SoFi Technologies Inc. (NASDAQ: SOFI) acquired lending infrastructure startup Peach Finance in a deal valued at under $50 million, a strategic move to strengthen its enterprise technology arm after a key client departure erased more than a quarter of the segment's revenue.
"This acquisition strengthens our enterprise technology platform, Galileo, creating a new revenue stream and enhancing our competitiveness in the B2B fintech infrastructure market," a SoFi spokesperson said Thursday. "Peach's modern loan servicing and compliance software allows us to immediately broaden our offering to enterprise clients."
The acquisition comes just weeks after SoFi reported a 27% year-over-year revenue decline in its Technology Platform segment for the first quarter of 2026, a drop tied to the loss of a single large client. Despite record loan originations of $12.18 billion and 41% growth in adjusted total revenue to $1.10 billion, shares have fallen 38.8% year-to-date as investors fixated on the tech platform's weakness.
For SoFi, which trades at a forward price-to-earnings ratio near 26x, successfully integrating Peach is critical to stabilizing its technology revenue and proving it can build a diversified model beyond its consumer lending roots. The move pits its Galileo platform more directly against infrastructure providers like Marqeta and Adyen, with the goal of turning the recent revenue shock into a one-time event rather than a lasting trend.

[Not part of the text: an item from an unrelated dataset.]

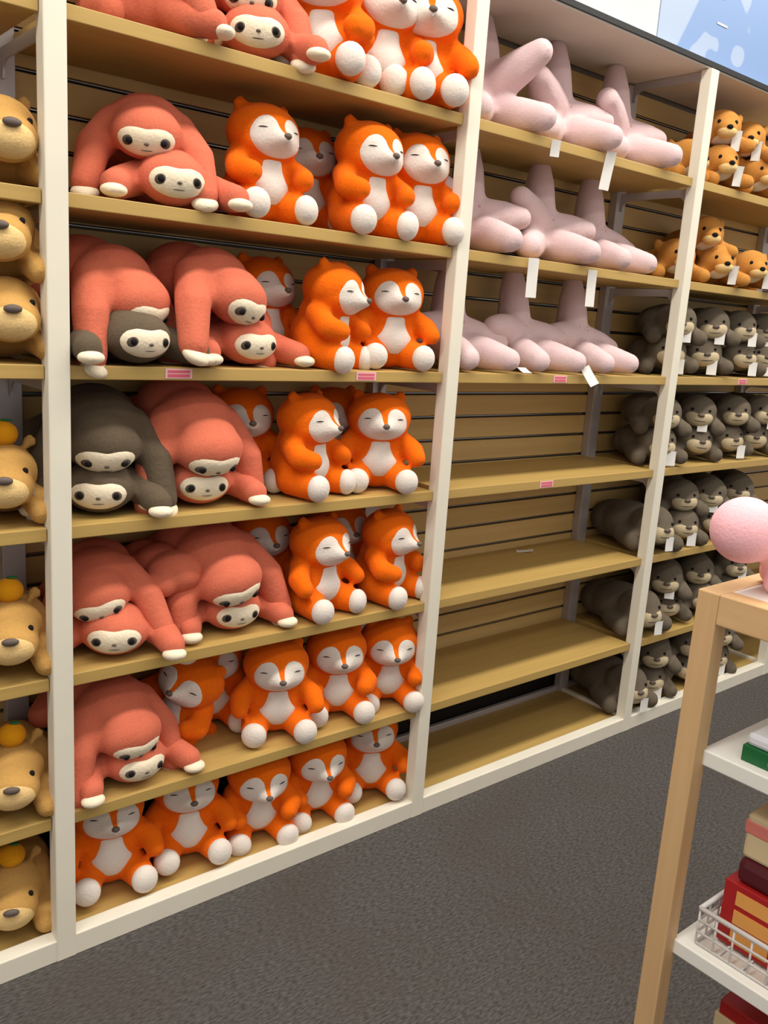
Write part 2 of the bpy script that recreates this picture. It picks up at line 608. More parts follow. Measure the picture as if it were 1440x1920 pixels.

A Strategic Bid to Stabilize Tech Revenue
The core of the bull case for SoFi has been its three-pronged business model: a consumer-facing financial super-app, a robust lending segment, and a B2B technology platform in Galileo. The sharp Q1 decline in the tech segment, which provides payment and banking infrastructure, raised serious questions about its durability.
While bulls, including CEO Anthony Noto, point to 18 consecutive quarters of "Rule of 40" performance and the onboarding of 13 new partners in Q1, the Peach acquisition is a direct admission that the company needed to bolster its offering. Peach Finance specializes in modern, API-first loan management and servicing software, which will allow Galileo to offer a more complete, vertically-integrated product suite to banks and other fintechs, potentially reducing client concentration risk over time.
SoFi's Path to $34
Management's long-term vision projects the company hitting a price of $34 per share by 2030, based on a medium-term adjusted EPS compound annual growth rate of 38-42%. The 24/7 Wall St. consensus price target sits more modestly at $18.28, implying 14% upside from its current price of $16.02.
Achieving that growth depends heavily on the success of initiatives like this acquisition. The bear case centers on two primary risks: deteriorating credit quality in its loan portfolio and failure to stabilize the Technology Platform. While personal loan charge-offs remain within SoFi's stated tolerance, the 27% revenue drop in a key segment was a material blow. The acquisition of Peach Finance is SoFi's calculated, sub-$50 million bet to ensure that blow doesn't become a permanent wound.
This article is for informational purposes only and does not constitute investment advice.